GIVEN INSTRUCTION
Please print exactly the lines below, from the start of the material up to and including the line with "random.seed(7)", but none of the pictures.
++++++++++++++++++++
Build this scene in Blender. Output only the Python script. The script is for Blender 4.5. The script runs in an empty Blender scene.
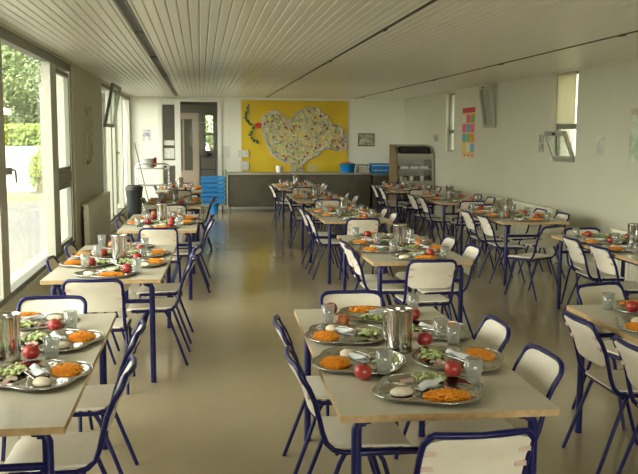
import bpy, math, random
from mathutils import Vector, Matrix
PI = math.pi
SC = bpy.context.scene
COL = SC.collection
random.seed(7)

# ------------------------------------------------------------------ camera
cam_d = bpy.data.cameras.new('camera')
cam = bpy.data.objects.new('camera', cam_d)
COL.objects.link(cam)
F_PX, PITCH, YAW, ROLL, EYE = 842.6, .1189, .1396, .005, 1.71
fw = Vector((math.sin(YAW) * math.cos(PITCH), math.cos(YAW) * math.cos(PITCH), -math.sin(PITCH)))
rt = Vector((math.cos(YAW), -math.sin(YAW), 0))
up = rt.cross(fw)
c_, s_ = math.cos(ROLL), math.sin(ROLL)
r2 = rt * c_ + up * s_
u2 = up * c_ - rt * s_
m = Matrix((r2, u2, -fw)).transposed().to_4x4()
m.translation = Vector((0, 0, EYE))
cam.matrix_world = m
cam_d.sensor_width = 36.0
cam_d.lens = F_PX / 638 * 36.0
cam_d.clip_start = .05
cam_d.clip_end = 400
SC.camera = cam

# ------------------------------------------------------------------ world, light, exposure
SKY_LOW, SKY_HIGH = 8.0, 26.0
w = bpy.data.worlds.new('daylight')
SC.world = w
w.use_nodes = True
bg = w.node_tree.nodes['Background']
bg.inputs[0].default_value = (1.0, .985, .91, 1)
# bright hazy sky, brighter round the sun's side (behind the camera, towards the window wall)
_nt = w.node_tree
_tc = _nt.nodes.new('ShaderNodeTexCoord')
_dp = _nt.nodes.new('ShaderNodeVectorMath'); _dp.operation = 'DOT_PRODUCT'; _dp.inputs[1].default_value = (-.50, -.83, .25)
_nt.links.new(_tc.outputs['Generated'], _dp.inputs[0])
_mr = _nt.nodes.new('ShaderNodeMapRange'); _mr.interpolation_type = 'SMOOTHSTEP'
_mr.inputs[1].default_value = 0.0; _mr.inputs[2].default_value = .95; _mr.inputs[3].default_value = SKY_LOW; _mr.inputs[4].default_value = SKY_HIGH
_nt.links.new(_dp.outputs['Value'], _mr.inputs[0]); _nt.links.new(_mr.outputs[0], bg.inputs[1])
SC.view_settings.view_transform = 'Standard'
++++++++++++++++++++
WORKED SOLUTION
Build this scene in Blender. Output only the Python script. The script is for Blender 4.5. The script runs in an empty Blender scene.
import bpy, math, random
from mathutils import Vector, Matrix
PI = math.pi
SC = bpy.context.scene
COL = SC.collection
random.seed(7)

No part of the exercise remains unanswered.